Martha provocou comoção nacional em 1954 ao perder o título de Miss
Universo por duas polegadas a mais nos quadris. Isso mesmo: duas
polegadas, algo em torno de cinco centímetros. Naquele tempo, concurso
de miss era coisa séria. Tinha glamour. Apelo popular. Emoção. Ela não
ganhou mas empolgou a nação. O povo já a elegera a mulher mais bonita do
mundo. Martha virou mito. Seu nome passou a ser sinônimo de bonito –
não o da moça escolhida Miss Universo. Como é mesmo o nome dela?
Em
1957, o garimpeiro Tibúrcio José do Santos fez um achado extraordinário
ao cavucar a terra em Marambaia, distrito de Teófilo Otoni, considerada
a “capital mundial das pedras preciosas”, situada a 450 quilômetros de
Belo Horizonte.

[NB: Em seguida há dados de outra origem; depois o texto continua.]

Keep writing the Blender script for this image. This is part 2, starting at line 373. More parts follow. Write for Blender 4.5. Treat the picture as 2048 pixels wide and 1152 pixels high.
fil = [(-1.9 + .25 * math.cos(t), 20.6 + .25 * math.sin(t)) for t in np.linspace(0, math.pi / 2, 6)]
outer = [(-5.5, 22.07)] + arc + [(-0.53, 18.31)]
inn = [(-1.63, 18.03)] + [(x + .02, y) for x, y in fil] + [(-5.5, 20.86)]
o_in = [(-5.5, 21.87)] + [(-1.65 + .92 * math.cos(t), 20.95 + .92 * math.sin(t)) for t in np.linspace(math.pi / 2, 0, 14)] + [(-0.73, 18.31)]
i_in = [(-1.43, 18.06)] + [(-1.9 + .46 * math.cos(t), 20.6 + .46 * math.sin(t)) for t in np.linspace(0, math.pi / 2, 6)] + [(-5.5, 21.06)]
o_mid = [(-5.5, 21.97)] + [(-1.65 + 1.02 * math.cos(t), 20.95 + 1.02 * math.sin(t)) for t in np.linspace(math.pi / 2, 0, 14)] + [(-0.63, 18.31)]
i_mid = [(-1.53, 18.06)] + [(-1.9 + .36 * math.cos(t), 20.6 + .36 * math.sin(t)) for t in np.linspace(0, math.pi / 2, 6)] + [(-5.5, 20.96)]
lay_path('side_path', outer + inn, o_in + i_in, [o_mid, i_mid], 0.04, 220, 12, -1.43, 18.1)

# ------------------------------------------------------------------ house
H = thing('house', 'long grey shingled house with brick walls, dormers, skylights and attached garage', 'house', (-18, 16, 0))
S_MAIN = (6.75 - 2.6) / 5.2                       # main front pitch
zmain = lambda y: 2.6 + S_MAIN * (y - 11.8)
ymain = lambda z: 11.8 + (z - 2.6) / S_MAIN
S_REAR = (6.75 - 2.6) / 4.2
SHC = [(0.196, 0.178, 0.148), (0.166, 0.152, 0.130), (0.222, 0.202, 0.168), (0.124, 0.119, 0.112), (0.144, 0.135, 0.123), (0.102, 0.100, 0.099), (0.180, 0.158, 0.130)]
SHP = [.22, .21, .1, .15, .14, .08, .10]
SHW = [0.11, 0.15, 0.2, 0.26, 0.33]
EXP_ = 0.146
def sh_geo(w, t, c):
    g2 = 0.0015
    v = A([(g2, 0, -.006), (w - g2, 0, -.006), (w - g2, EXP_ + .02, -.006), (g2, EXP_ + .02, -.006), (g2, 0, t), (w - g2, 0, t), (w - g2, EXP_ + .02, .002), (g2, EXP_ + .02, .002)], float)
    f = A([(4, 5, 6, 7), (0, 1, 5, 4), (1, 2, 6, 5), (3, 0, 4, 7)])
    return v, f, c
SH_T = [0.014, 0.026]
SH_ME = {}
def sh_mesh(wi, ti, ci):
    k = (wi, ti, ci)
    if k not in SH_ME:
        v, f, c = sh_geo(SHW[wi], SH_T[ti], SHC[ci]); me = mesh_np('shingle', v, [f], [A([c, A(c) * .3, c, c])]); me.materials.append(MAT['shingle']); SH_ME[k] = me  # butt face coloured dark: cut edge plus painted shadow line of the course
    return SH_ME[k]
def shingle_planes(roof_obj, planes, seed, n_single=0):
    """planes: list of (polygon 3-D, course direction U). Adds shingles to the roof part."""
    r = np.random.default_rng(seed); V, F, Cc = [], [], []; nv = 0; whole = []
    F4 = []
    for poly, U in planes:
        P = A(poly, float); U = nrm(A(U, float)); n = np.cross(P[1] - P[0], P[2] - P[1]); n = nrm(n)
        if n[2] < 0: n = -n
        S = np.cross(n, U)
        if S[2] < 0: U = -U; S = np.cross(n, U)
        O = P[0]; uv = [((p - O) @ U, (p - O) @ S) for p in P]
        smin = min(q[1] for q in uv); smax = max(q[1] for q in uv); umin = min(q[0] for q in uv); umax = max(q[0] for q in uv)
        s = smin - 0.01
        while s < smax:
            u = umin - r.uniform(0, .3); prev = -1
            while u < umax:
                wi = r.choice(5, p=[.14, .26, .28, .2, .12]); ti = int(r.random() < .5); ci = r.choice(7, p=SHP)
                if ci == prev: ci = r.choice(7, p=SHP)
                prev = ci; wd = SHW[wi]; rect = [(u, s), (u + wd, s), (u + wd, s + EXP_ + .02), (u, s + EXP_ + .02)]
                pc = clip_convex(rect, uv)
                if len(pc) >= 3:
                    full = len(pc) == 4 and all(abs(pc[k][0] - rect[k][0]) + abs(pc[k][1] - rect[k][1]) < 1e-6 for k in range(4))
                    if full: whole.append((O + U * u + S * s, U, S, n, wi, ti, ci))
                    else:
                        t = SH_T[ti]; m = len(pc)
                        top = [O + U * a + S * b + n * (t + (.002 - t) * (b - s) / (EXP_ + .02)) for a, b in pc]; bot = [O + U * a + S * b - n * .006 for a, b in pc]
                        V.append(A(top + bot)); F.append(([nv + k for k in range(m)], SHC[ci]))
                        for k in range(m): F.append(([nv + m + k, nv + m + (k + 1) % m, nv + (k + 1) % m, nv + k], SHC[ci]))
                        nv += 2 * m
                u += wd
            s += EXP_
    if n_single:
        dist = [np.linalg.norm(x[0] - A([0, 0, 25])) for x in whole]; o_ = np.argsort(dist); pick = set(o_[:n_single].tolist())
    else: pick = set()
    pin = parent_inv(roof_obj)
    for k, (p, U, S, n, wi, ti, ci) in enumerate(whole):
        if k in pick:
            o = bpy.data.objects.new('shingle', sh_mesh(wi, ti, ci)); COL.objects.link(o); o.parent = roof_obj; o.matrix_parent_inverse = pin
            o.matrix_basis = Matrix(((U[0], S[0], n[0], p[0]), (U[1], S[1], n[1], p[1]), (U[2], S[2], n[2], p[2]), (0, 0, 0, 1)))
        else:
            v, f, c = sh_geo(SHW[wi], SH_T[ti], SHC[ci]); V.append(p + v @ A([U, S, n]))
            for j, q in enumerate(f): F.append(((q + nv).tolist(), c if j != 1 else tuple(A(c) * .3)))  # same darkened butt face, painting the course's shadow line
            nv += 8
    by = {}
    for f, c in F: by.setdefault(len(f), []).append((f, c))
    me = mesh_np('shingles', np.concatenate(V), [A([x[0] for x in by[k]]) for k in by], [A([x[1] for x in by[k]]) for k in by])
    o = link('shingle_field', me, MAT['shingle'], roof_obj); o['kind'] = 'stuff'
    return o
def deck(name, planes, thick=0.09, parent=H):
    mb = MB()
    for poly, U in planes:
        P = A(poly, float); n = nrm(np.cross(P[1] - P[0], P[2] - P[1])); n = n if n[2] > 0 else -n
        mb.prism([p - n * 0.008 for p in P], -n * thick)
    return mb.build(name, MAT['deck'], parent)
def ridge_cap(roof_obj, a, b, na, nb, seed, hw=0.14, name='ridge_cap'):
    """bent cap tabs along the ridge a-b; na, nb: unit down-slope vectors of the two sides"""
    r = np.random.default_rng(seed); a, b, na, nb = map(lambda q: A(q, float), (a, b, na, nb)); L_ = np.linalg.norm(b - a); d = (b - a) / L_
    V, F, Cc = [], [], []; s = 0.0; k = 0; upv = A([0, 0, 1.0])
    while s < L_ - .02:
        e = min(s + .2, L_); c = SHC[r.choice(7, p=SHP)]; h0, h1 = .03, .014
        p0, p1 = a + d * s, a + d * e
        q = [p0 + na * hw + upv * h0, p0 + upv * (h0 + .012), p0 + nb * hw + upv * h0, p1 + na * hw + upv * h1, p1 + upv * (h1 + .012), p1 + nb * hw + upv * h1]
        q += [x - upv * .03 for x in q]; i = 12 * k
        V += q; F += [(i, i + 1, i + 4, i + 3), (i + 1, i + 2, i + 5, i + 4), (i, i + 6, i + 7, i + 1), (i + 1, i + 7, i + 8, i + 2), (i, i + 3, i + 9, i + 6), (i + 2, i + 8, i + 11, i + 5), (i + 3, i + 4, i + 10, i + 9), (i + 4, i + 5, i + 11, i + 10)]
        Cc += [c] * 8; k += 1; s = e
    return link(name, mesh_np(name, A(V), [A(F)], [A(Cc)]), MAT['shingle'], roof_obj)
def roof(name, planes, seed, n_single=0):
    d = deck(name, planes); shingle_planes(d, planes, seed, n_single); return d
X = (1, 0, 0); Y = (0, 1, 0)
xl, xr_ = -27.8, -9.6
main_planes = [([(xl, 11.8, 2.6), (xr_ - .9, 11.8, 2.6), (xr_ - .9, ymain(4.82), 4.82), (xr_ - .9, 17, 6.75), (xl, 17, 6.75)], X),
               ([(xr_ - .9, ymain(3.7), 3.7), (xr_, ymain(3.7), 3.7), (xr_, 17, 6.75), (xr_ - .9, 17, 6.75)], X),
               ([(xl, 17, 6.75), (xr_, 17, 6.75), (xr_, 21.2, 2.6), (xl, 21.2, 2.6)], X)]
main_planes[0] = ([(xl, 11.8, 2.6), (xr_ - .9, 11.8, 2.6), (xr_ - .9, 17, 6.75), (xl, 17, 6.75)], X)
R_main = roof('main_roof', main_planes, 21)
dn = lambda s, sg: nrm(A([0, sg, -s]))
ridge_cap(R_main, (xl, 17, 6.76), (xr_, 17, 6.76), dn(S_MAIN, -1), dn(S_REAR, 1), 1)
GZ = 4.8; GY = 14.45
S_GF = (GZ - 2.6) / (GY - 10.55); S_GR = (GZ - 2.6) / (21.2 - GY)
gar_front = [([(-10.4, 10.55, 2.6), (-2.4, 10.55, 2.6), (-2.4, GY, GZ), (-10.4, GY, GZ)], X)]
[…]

Ele topou com uma água-marinha de 35 quilos (175 mil
quilates), azulada – um azul tendendo para o verde, da cor dos olhos da
miss (à dir.). Justamente uma água-marinha, gema da família dos berilos,
tida como a pedra do amor e da felicidade, protetora das sereias – o
historiador romano Plínio colocava-a dentro d’água, na praia, para
checar sua pureza. Se “desaparecesse” na mão, confundindo-se com a água
do mar, então era verdadeira. Batizada Martarrocha, é a mais famosa das
gemas coradas brasileiras – gema corada é o nome que a indústria de
jóias, bijuterias, folhados e artefatos de pedras dá às pedras preciosas
em geral, especialmente as coloridas. Desde então, foram encontradas
água-marinhas de maior tamanho mas nenhuma tão bonita (tão perfeita)
quanto ela.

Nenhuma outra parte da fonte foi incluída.